The city's name is a clue hidden in plain sight. "Corfu" descends from Korypho -- the Greek word for peak -- and refers to the twin summits of this fortress promontory jutting into the Ionian Sea. Before the old town spread westward, before the New Fortress rose, before the Esplanade became a cricket pitch under British rule, this rocky headland was Corfu. The Byzantine town huddled within its walls. The Venetians rebuilt those walls into something the Ottoman Empire threw its armies against three times and failed to take. The fortress endured. What happened inside its walls across the centuries is a story that runs from military triumph to unspeakable cruelty.
The Old Fortress occupies a promontory separated from the town by the Contrafossa, an artificial moat that the Venetians carved to isolate the stronghold. A bridge spans this channel, connecting the civilian city to the military one. The twin peaks -- koryphes in Greek -- gave the town its Western identity, a name that stuck even as the fortress passed through half a dozen hands. During Byzantine times, the original town of Corfu grew within and around these heights. When the Venetians took control in 1386, they recognized the promontory's strategic genius: steep cliffs on three sides, deep water below, and a single approachable face that could be walled, moated, and bristling with cannon. They turned a natural stronghold into an engineered one, layering centuries of fortification onto bedrock that had been defensible since antiquity.
The Ottomans tested this fortress repeatedly, and the fortress held. The great siege of 1537 brought Suleiman's forces against the walls, ravaging the undefended countryside -- the people of Corfu who could not fit within the fortress were killed or enslaved. The Venetians' triage was brutal: women, children, and the elderly were classified as inutili, the useless, and turned away from the gates to face the Ottoman army outside. The siege of 1571 followed a similar pattern. But it was the 1716 siege that became legendary. Venice appointed Count Johann Matthias von der Schulenburg to command the defense. For seven weeks, Schulenburg and the Corfiote garrison fought the Ottoman forces, who outnumbered them significantly. Captain Andrea Pisani, the Venetian fortress commander and brother of the Doge, was killed along with his staff. On 19 August 1716, the Ottomans abandoned the siege. Schulenburg rebuilt the fortress afterward, adding new fortifications on Avrami and Sarocco hills by 1721.

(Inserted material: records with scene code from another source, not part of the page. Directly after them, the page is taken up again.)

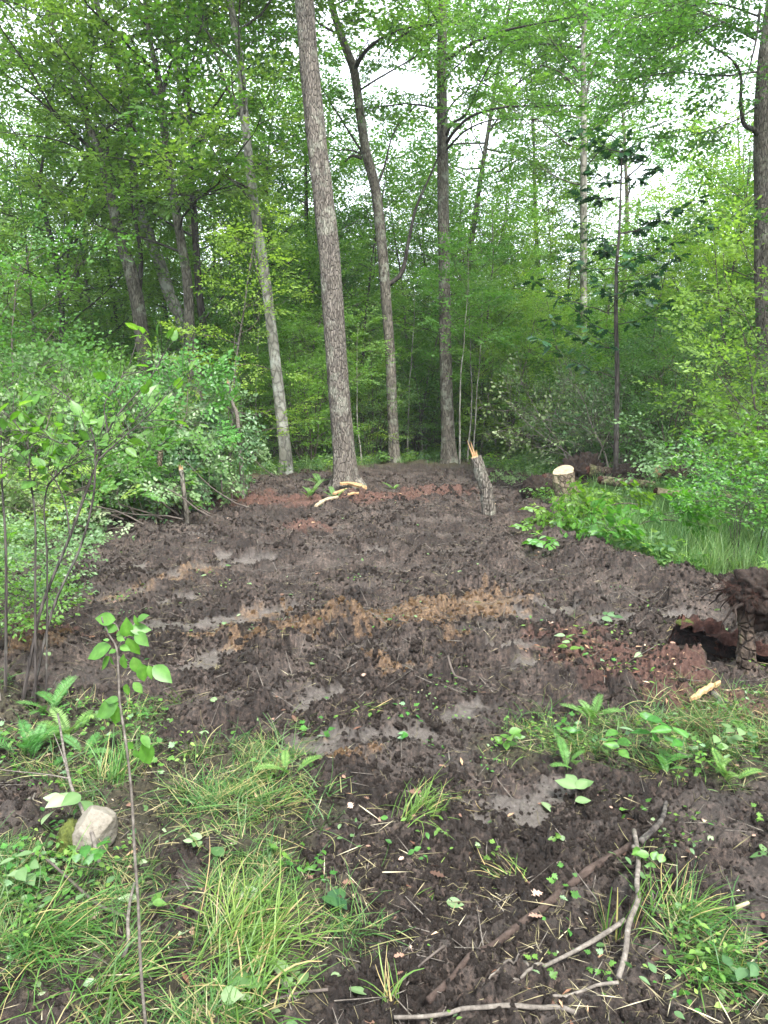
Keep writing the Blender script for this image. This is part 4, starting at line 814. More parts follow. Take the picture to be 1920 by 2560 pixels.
HEAP = [ # px, distance, height, yaw, pitch, kind, scale, label
 (10, 9.4, .15, 100, -50, 0, .8, 'pale-leaved cut branch standing up at the left edge of the heap'), (70, 8.7, .1, 30, -25, 3, .8, 'cut branch with fresh green leaves low on the left of the heap'), (110, 9.6, .2, 115, -62, 0, .85, 'tall upright branch of yellowish pale leaves on the left of the heap'),
 (150, 8.3, .08, 150, -14, 3, .75, 'green cut branch hanging over the mud edge at the left'), (190, 9.4, .25, 80, -50, 2, .8, 'bright green cut branch in the left middle of the heap'), (300, 8.9, .15, 170, -20, 0, .8, 'pale branch lying across the front of the heap'),
 (270, 9.9, .35, 100, -50, 3, .85, 'green branch on top of the middle of the heap'), (330, 9.2, .15, 150, -25, 2, .75, 'fresh green branch right of the middle of the heap'), (360, 10.2, .35, 110, -55, 0, .85, 'yellowish-leaved branch leaning against the back of the heap'),
 (440, 9.6, .12, 175, -22, 2, .75, 'green branch in front of the reddish snag'), (430, 10.6, .35, 100, -58, 2, .9, 'tall green branch rising at the right shoulder of the heap'), (520, 10.6, .25, 150, -38, 1, .8, 'drooping bluish branch at the right end of the heap'),
 (560, 10.9, .15, 130, -50, 1, .75, 'bluish branch hanging round the pale snag'), (590, 11.3, .1, 160, -16, 1, .7, 'low cut branch trailing at the right foot of the heap'), (50, 8.0, .06, 150, -18, 3, .7, 'green branch at the lower left corner of the heap'), (-40, 8.7, .2, 60, -40, 0, .9, 'pale branch cut by the left edge'),
 (330, 10.8, .5, 60, -55, 0, .85, 'pale-leaved branch topping the heap under the forked trunk'), (210, 10.4, .5, 120, -58, 3, .85, 'green branch topping the left half of the heap'), (540, 10.0, .06, 185, -10, 1, .65, 'bluish leafy branch spilling onto the mud at the right of the heap'),
 (180, 7.9, .05, 170, -8, 2, .6, 'small green branch lying on the mud below the heap'), (700, 14.2, .05, 170, -18, 1, .6, 'small bluish branch lying left of the slender pale trunk'),
 (20, 8.6, .25, 120, -40, 3, .8, 'green-leaved branch leaning out at the far left of the heap'), (130, 8.9, .3, 90, -45, 3, .8, 'green-leaved branch in the left centre of the heap'), (230, 9.0, .2, 140, -35, 3, .8, 'green branch facing the clearing in the middle of the heap'), (330, 9.5, .3, 100, -48, 0, .8, 'slim pale branch left of the reddish snag'), (400, 9.0, .1, 165, -22, 0, .75, 'pale branch hiding the foot of the reddish snag'), (470, 9.7, .15, 160, -35, 2, .8, 'fresh green branch in front of the pale snag'), (520, 9.9, .1, 165, -24, 1, .75, 'bluish branch hiding the foot of the pale snag'),
 (450, 8.9, .12, 178, -12, 0, .7, 'pale branch lying low before the reddish snag'), (520, 9.3, .12, 182, -14, 2, .7, 'green branch lying low between the two snags'), (620, 10.2, .12, 178, -15, 1, .75, 'bluish branch lying low before the pale snag'), (350, 8.6, .12, 176, -14, 3, .65, 'green branch lying low at the front of the heap'),
 (120, 10.8, .4, 80, -50, 2, .9, 'green branch at the back of the left half of the heap'), (400, 9.8, .2, 130, -40, 3, .75, 'green branch right behind the reddish snag'), (480, 11.2, .4, 120, -60, 2, .8, 'green branch standing behind the right shoulder of the heap'), (240, 8.4, .08, 165, -14, 0, .7, 'pale leaves trailing at the front foot of the heap'),
]
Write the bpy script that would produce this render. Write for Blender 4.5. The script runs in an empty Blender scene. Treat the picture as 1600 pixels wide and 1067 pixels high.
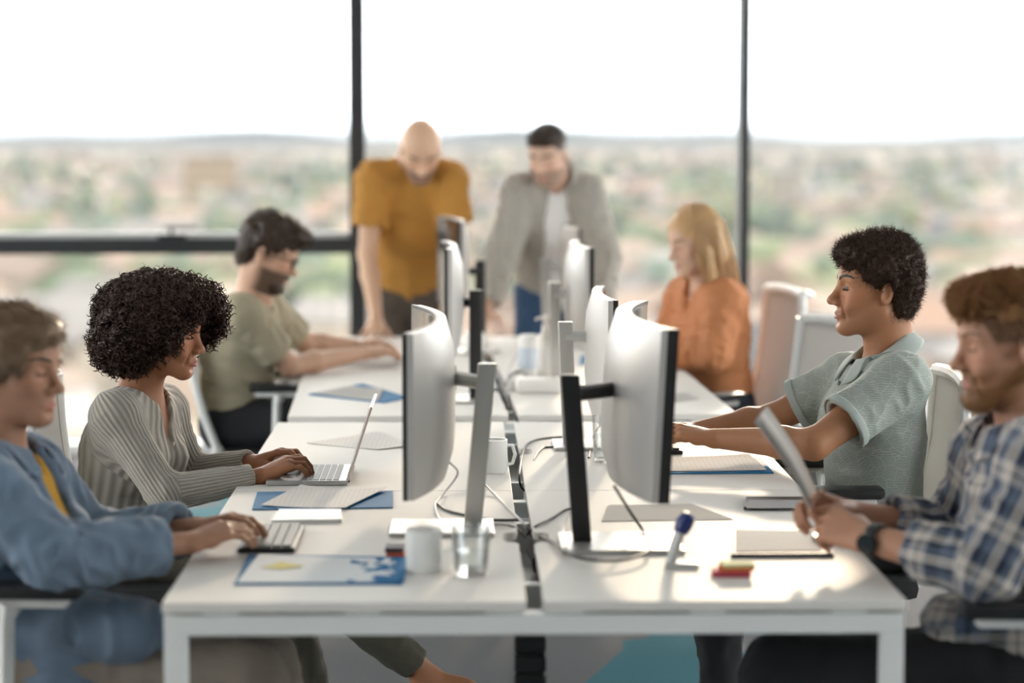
import bpy, bmesh, math, random
import numpy as np
from mathutils import Vector, Matrix

# ------------------------------------------------------------------ camera, light, exposure
scene = bpy.context.scene
COL = scene.collection
FPX = 3600.0
PITCH = math.atan((533.5 - 205.0) / FPX)
CAMH = 1.66
cam_data = bpy.data.cameras.new('camera')
cam_data.sensor_width = 36.0
cam_data.lens = 36.0 * FPX / 1600.0
cam_data.clip_end = 6000
cam_data.dof.use_dof = True
cam_data.dof.focus_distance = 6.15
cam_data.dof.aperture_fstop = 1.5
cam = bpy.data.objects.new('camera', cam_data)
COL.objects.link(cam)
cam.location = (0, 0, CAMH)
cam.rotation_euler = (math.pi / 2 - PITCH, 0, 0)
scene.camera = cam

world = bpy.data.worlds.new('sky')
scene.world = world
world.use_nodes = True
wn = world.node_tree.nodes
wl = world.node_tree.links
bg = wn['Background']
tc = wn.new('ShaderNodeTexCoord')
sx = wn.new('ShaderNodeSeparateXYZ')
wl.new(tc.outputs['Generated'], sx.inputs[0])
rp = wn.new('ShaderNodeValToRGB')
rp.color_ramp.elements[0].position = 0.0
rp.color_ramp.elements[0].color = (0.84, 0.92, 1.0, 1)
rp.color_ramp.elements[1].position = 0.12
rp.color_ramp.elements[1].color = (1.0, 0.97, 0.92, 1)
wl.new(sx.outputs['Z'], rp.inputs[0])
wl.new(rp.outputs[0], bg.inputs['Color'])
bg.inputs['Strength'].default_value = 2.1

SUN_AZ, SUN_EL = math.radians(9), math.radians(12.5)
sun_data = bpy.data.lights.new('sun', 'SUN')
sun_data.energy = 0.8
sun_data.color = (1.0, 0.80, 0.58)
sun_data.angle = math.radians(3.0)
sun = bpy.data.objects.new('sun', sun_data)
COL.objects.link(sun)
_sd = Vector((math.sin(SUN_AZ) * math.cos(SUN_EL), math.cos(SUN_AZ) * math.cos(SUN_EL), math.sin(SUN_EL)))
sun.rotation_euler = _sd.to_track_quat('Z', 'Y').to_euler()
sun.location = _sd * 30

vs = scene.view_settings
vs.view_transform = 'Standard'
vs.look = 'None'
vs.exposure = 1.72
vs.gamma = 1.0
vs.use_curve_mapping = False
scene.cycles.use_denoising = True
scene.cycles.max_bounces = 8
scene.cycles.diffuse_bounces = 5
scene.cycles.glossy_bounces = 3
scene.cycles.transmission_bounces = 6
scene.cycles.transparent_max_bounces = 12
scene.cycles.volume_bounces = 0
scene.cycles.sample_clamp_indirect = 6.0
scene.cycles.caustics_reflective = False
scene.cycles.caustics_refractive = False

# ------------------------------------------------------------------ pixel helpers (1600 x 1067 frame) used while laying out
_c, _s = math.cos(PITCH), math.sin(PITCH)
def at(px, py, Y):
    x, y = (px - 800) / FPX, -(py - 533.5) / FPX
    d = np.array([x, _c + y * _s, -_s + y * _c])
    return np.array([0, 0, CAMH]) + d * (Y / d[1])
def onz(px, py, z=0.74):
    x, y = (px - 800) / FPX, -(py - 533.5) / FPX
    d = np.array([x, _c + y * _s, -_s + y * _c])
    return np.array([0, 0, CAMH]) + d * ((z - CAMH) / d[2])
V3 = lambda *a: np.array(a, float)
def unit(v):
    v = np.asarray(v, float)
    return v / (np.linalg.norm(v) + 1e-12)

# ------------------------------------------------------------------ materials
MATS = {}
def mat(name, col=(0.8, 0.8, 0.8), rough=0.5, metal=0.0, spec=0.5, bump=None, var=None, sheen=0.0, trans=0.0, attr=False, sss=0.0):
    if name in MATS:
        return MATS[name]
    m = bpy.data.materials.new(name)
    m.use_nodes = True
    nt = m.node_tree
    p = nt.nodes['Principled BSDF']
    p.inputs['Base Color'].default_value = (*col, 1)
    p.inputs['Roughness'].default_value = rough
    p.inputs['Metallic'].default_value = metal
    p.inputs['Specular IOR Level'].default_value = spec
    if sheen:
        p.inputs['Sheen Weight'].default_value = sheen
    if sss:
        p.inputs['Subsurface Weight'].default_value = sss
        p.inputs['Subsurface Radius'].default_value = (0.012, 0.005, 0.003)
        p.inputs['Subsurface Scale'].default_value = 1.0
    t = nt.nodes.new('ShaderNodeTexCoord')
    if attr:
        a = nt.nodes.new('ShaderNodeAttribute')
        a.attribute_name = 'Col'
        nt.links.new(a.outputs['Color'], p.inputs['Base Color'])
    if var:
        n = nt.nodes.new('ShaderNodeTexNoise')
        n.inputs['Scale'].default_value = var[0]
        n.inputs['Detail'].default_value = 4
        nt.links.new(t.outputs['Object'], n.inputs['Vector'])
        mx = nt.nodes.new('ShaderNodeMix')
        mx.data_type = 'RGBA'
        mx.blend_type = 'MULTIPLY'
        mx.inputs[0].default_value = 1.0
        cr = nt.nodes.new('ShaderNodeMapRange')
        cr.inputs[3].default_value = 1 - var[1]
        cr.inputs[4].default_value = 1 + var[1]
        nt.links.new(n.outputs['Fac'], cr.inputs[0])
        if attr:
            nt.links.new(a.outputs['Color'], mx.inputs[6])
        else:
            mx.inputs[6].default_value = (*col, 1)
        nt.links.new(cr.outputs[0], mx.inputs[7])
        nt.links.new(mx.outputs[2], p.inputs['Base Color'])
    if bump:
        n2 = nt.nodes.new('ShaderNodeTexNoise')
        n2.inputs['Scale'].default_value = bump[0]
        n2.inputs['Detail'].default_value = 3
        nt.links.new(t.outputs['Object'], n2.inputs['Vector'])
        b = nt.nodes.new('ShaderNodeBump')
        b.inputs['Strength'].default_value = bump[1]
        b.inputs['Distance'].default_value = 0.004
        nt.links.new(n2.outputs['Fac'], b.inputs['Height'])
        nt.links.new(b.outputs[0], p.inputs['Normal'])
    if trans:
        tr = nt.nodes.new('ShaderNodeBsdfTranslucent')
        tr.inputs['Color'].default_value = (*col, 1)
        if attr:
            nt.links.new(a.outputs['Color'], tr.inputs['Color'])
        ms = nt.nodes.new('ShaderNodeMixShader')
        ms.inputs[0].default_value = trans
        out = nt.nodes['Material Output']
        nt.links.new(p.outputs[0], ms.inputs[1])
        nt.links.new(tr.outputs[0], ms.inputs[2])
        nt.links.new(ms.outputs[0], out.inputs[0])
    MATS[name] = m
    return m

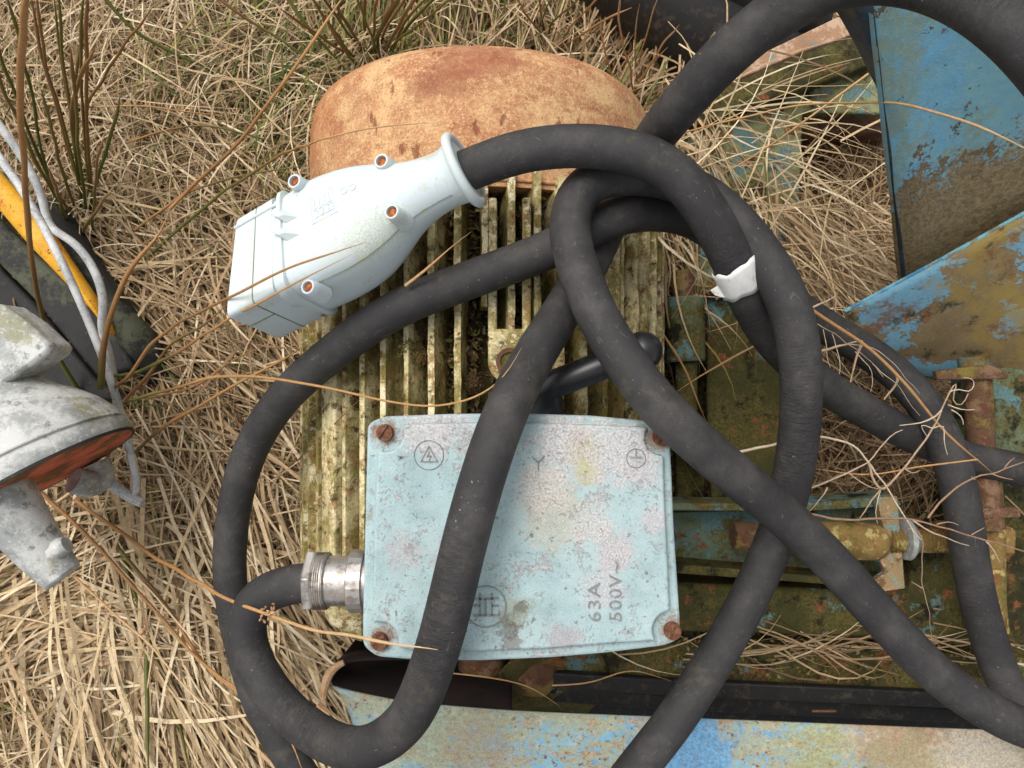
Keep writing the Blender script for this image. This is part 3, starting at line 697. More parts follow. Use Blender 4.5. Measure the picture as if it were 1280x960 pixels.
# moulded emblem and lettering, unreadable fine relief
def on_plug(x, y, e=.0):
    # height of the top surface at that spot
    A = np.array([(a, w, t, ee) for a, w, t, ee in ss]); w, t, ee = [np.interp(x, A[:, 0], A[:, k]) for k in (1, 2, 3)]
    f = max(0, 1 - (abs(y) / (w / 2)) ** ee) ** (1 / ee)
    return Q(x * u, y, t / 2 * f + e)
b = MB()
def relief(b, pts, r=.00035):
    b.tube([on_plug(x, y, .0001) for x, y in pts], r, 5)
relief(b, [(.41, .014), (.52, .014), (.52, -.004), (.41, -.004), (.41, .014)])
for x in (.43, .455, .48, .50): relief(b, [(x, .012), (x, .007)]); relief(b, [(x - .006, .004), (x + .01, .004), (x + .01, -.001), (x - .006, -.001)])
relief(b, [(.42, .0055), (.51, .0055)])
for x in (.565, .60): relief(b, [(x + .014 * math.cos(t), .008 + .0022 * math.sin(t)) for t in np.linspace(0, 2 * PI, 12)])
b.build('moulded_mark', M['plug_shade'], plug)

# ------------------------------------------------------------------ belt guard, belts and pulleys at the foot of the picture
guard = thing('belt_guard', P(900, 930, .2), 'long blue and rusty sheet metal belt guard along the foot of the photo', 'belt guard')
edge = [(413, 857), (425, 861), (470, 870), (520, 878), (640, 888), (800, 895), (950, 901), (1120, 908), (1330, 916)]
vs = []; fs = []; m = 0
b = MB(); NX = 60; NY = 10; el = spline(PP(edge, .232), .02)
low = []
for i, p in enumerate(el):
    row = []
    left = max(0, 1 - (p.x - el[0].x) / .035)
    for j in range(NY + 1):
        t = j / NY
        row.append(Vector((p.x + left ** 2 * 0 * t, p.y - t * .085 * (1 - .72 * left ** 1.5), p.z - .016 * t * t - left ** 2 * .06 * t)))
    low.append(row)
vs = [v for r in low for v in r]; K = NY + 1
b.add(vs, [(i * K + j, i * K + j + 1, (i + 1) * K + j + 1, (i + 1) * K + j) for i in range(len(low) - 1) for j in range(NY)])
gp = b.build('panel', M['guard'], guard, angle=60); md = gp.modifiers.new('s', 'SOLIDIFY'); md.thickness = .002; md.offset = 0
# upright rim sheet curving round the left end, oxide red darkened in colour as recess shade
rim = smooth_pts(spline([P(640, 889, .231)] + PP([(520, 882, .231), (450, 868, .231), (420, 860, .231), (409, 848, .230), (414, 836, .228), (428, 828, .226), (470, 824, .222), (540, 824, .215)]), .004), 5)
b = MB(); n = len(rim)
dep = [.14 if p.y < P(0, 858, .231).y else (.02 + .12 * max(0, min(1, (P(0, 846, .231).y - p.y) / .004))) for p in rim]
b.add([p for p in rim] + [p - Vector((0, 0, d)) for p, d in zip(rim, dep)], [(i, i + 1, n + i + 1, n + i) for i in range(n - 1)])
rs = b.build('rim_sheet', M['maroon'], guard); md = rs.modifiers.new('s', 'SOLIDIFY'); md.thickness = .002; md.offset = 0
b = MB(); rp = smooth_pts(spline(PP([(430, 828, .232), (418, 834, .233), (409, 846, .235), (406, 860, .236), (404, 873, .236)]), .003), 2); b.tube(rp, [.0022 + .0012 * math.sin(PI * i / (len(rp) - 1)) for i in range(len(rp))], 8); b.build('edge_strip', M['strap'], guard)
b = MB(); b.tube(smooth_pts(spline(PP([(397, 883, .234), (404, 889, .236), (411, 895, .236)]), .003), 2), .0036, 8); b.build('edge_strip', M['strap'], guard)
for (x, y) in ((713, 904), (883, 914)):
    b = MB(); c = P(x, y, .2318 - .0005); b.lathe([(.0026, 0), (.0026, .0009)], c, (0, .05, 1), 20); b.build('painted_bolt_hole', M['belt'], guard)  # black disc on the panel, painted for the dark inside a hole
b = MB(); b.tube(PP([(1015, 889, .222), (1045, 889, .222)]), .001, 6); b.build('rivet', M['rust'], guard)

b = MB(); b.prism([P(430, 838, .11), P(1330, 846, .11), P(1330, 930, .11), P(435, 890, .11)], .10, .11); b.build('dark_gap_sheet', M['belt'], guard)  # dark sheet added so the shaded gaps between the belts read black
# belts running in the guard
for k, (ya, yb, z) in enumerate(((858, 880, .168), (876, 898, .150))):
    b = MB(); p = [P(690, ya - 10, z), P(840, ya, z), P(1330, ya + 22, z)]
    w = .008
    for i in range(2):
        d = (p[i + 1] - p[i]); ang = math.atan2(d.y, d.x); R = Matrix.Rotation(ang, 3, 'Z')
        b.box((p[i] + p[i + 1]) / 2, (d.length, w * 1.7, .009), R)
    o = b.build('drive_belt', M['belt'], None, bevel=.0015)
    tag(o, 'black rubber drive belt, the one nearer the rusty rail' if k == 0 else 'black rubber drive belt, the one nearer the blue guard', 'belt', 'drive belts under the terminal box')
hub = thing('drum_hub', P(650, 860, .1), 'round olive rusty flange with a nut beside the motor shaft under the box', 'pulley')
b = MB(); b.lathe([(.02, 0), (.048, .001), (.052, .004), (.052, .008), (.03, .010)], P(686, 852, .150), (.25, -.4, .9), 40); b.build('flange', M['olive'], hub)
b = MB(); b.lathe([(.0, 0), (.018, .001), (.020, .004), (.012, .012)], P(672, 846, .164), (.25, -.4, .9), 6); b.build('nut', M['rust'], hub, smooth=False, bevel=.001)

# ------------------------------------------------------------------ machine frame (welded steel) on the right
frame = thing('machine_frame', P(1000, 500, 0), 'algae green and rusty steel machine frame with beams, plates and channels right of the motor', 'machine frame')
def pr(name, px, z, th, mat, bev=.0015, label=None, parent=frame):
    b = MB(); b.prism(PP(px, z) if len(px[0]) == 2 else PP(px), z - th if len(px[0]) == 2 else min(q[2] for q in px) - th, z if len(px[0]) == 2 else None)
    o = b.build(name, mat, parent, bevel=bev)
    if label: tag(o, label)
    return o
pr('rail', [(700, 806), (860, 806), (1060, 810), (1330, 826), (1330, 872), (1200, 878), (1060, 870), (900, 856), (700, 848)], .150, .03, M['olive'], .003, 'rusty olive rail')
pr('rail_web', [(690, 846), (1330, 872), (1330, 886), (690, 862)], .13, .02, M['olive_shaded'], .001)
pr('beam', [(838, 728), (1060, 738), (1138, 738), (1140, 690), (1240, 690), (1245, 802), (838, 790)], .150, .06, M['olive'], .003)
pr('plate', [(1180, 600), (1340, 600), (1340, 812), (1180, 812)], .075, .02, M['olive_shaded'], .002)  # dark sheet added at the back to keep the gap by the pin dark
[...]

The fortress survived the Ottomans only to face modern weaponry. In 1923, during the Corfu Incident, the Italian Air Force bombarded both the Old and New Fortresses -- an act of aggression by Mussolini's government over a diplomatic dispute. The damage was repaired, but worse was coming. When Nazi Germany occupied Corfu during World War II, the Old Fortress became a prison. On 8 June 1944, the Jewish community of Corfu -- families who had lived on the island for centuries -- received orders to report to the fort the following morning. Some escaped into the countryside, hidden by Christian neighbors. Most, fearing for their families, obeyed. Inside the fortress, the Nazis stripped them of jewelry, keys, and possessions, then held them for days in the old jail under conditions without basic amenities.
From the fortress, the Jewish prisoners were transported by stages -- first to Lefkada, then to Patras, Piraeus, and the Haidari detention camp near Athens. From there, approximately 1,800 Corfiot Jews were loaded onto trains bound for Birkenau. Of those who were forced to leave Corfu, only 120 returned. An entire community, woven into the island's fabric since at least the medieval period, was effectively erased in a matter of weeks. The fortress that had sheltered Corfiots from Ottoman armies became the instrument of their community's destruction under Nazi occupation. Today, the fortress grounds host art and culture exhibitions, and the Hellenic Music Research Lab of the Ionian University occupies part of the site. The transformation from prison to cultural space does not erase what happened -- it layers new meaning onto old stone, as Corfu has always done.
The fortress found an unexpected second life in popular culture when the 1981 James Bond film For Your Eyes Only used it as a filming location -- the scene where Bond pushes the villain Emile Locque's Mercedes off a cliff was shot on its ramparts. The fortifications that Schulenburg added after 1716 were demolished when Corfu united with Greece in 1864, as required by the Treaty of London, but the core Venetian structure remains. Walking the fortress today, you cross the bridge over the Contrafossa, climb through Venetian gates, and reach the twin peaks where the view encompasses the town, the sea, and the Albanian mountains beyond. The stone holds all of it -- the Byzantine origins, the Venetian engineering, the Ottoman failures, the Nazi atrocity, and the slow work of turning a military site into something that serves peacetime.
The Old Fortress sits at approximately 39.623N, 19.929E on a prominent promontory on the eastern edge of Corfu Town. From the air, it is clearly distinguishable as a rocky headland separated from the town by the Contrafossa channel. The twin peaks are visible from moderate altitude. Corfu International Airport (ICAO: LGKR) is approximately 3 km to the south. The fortress faces the Albanian coast across the narrow Corfu Channel. Look for the bridge connecting the fortress to the main town across the artificial moat.